But the repeated UN intervention and non-intervention under Chapter VII throughout the 1990's seems to have established UN Security Council acting under Chapter VII to be a part of the international human rights regime.
4. Impact of UN humanitarian interventions or non-interventions in the post-Cold War period
In the case of humanitarian intervention by UN as in many other cases, ideas were used to "codify existing practices rather than to initiate new forms of order. Ideas have not made possible alternatives that did not previously exist; they legitimated political practices that were already facts on the ground."16 This was actually what happened in the Kosovo case. Nobody would have been so awestricken, had the NATO intervened with Security Council Resolution. Which means: people had come to accept sometime between 1990 and 1999 that the UN Security Council has the legitimacy to authorize humanitarian interventions in sovereign states. That gross violation of human fights, including genocide, is something that allows the "international community" to intervene, provided that the Great Powers, alias P-5, can produce a resolution.
This is not at all clear from UN Charter, chapter VII. Chapter VII only authorizes the Security Council to take action against "threat to the peace, breach of the peace, or act of aggression" (Art. 39). It does not directly mention human rights issues. Unless we interpret violation of human rights as "threat to peace," it does not directly follow from the statement of the Charter that the Security Council can intervene. But all the Security Council Resolutions concerning humanitarian intervention is formulated to be under Chapter VII. This was necessary because otherwise, it would not be in accordance with Art. 2-7 of the Charter, which recognizes the sovereignty of the domestic jurisdiction of any state.

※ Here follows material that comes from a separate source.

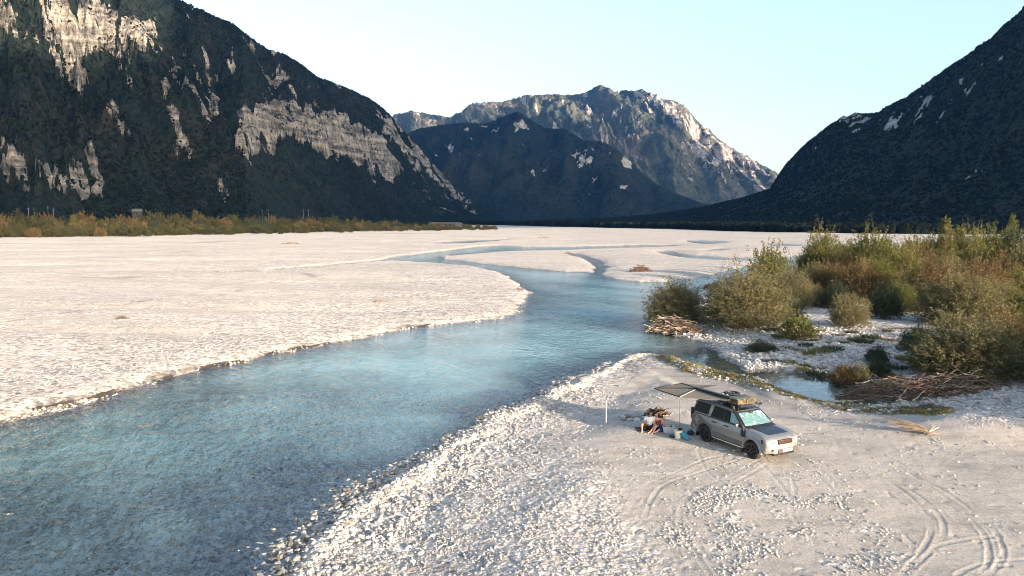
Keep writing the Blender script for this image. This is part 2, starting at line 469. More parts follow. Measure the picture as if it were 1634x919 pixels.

In fact one must consider that during the 1990s, norms concerning the authorities of the United Nations Security Council has changed, that it now possesses right to determine acts of severe violation of human rights, alongside with threats to the peace, breaches of the peace, and acts of aggression, and take actions against it accordingly. These actions may include traditional measures like economic sanctions and blockade, it may also include setting up International Criminal Tribunals in cases of Yugoslavia and Rwanda. Both in case of Resolution 827 (1993) setting up ICTY (International Criminal Tribunal for the former Yugoslavia), and Resolution 955 (1994) setting up ICTR (International Criminal Tribunal for Rwanda), the resolutions have expressly stated that the Security Council is acting under Chapter VII of the Charter of the United Nations.
Regardless of how a particular set of beliefs comes to influence politics, use of those ideas over time implies changes in existing rules and norms. In general, when institutions intervene, the impact of ideas may be prolonged for decades or even generations. In this sense, ideas can have an impact even when no one genuinely believes in them as principled or causal statements.17
As Goldstein and Keohane assert, UN humanitarian intervention is already an established norm. We take it for granted that UN Security Council can authorize economic sanctions. After trying the post-conflict peace building by the "international community" in Bosnia, UN is back in its place in Kosovo.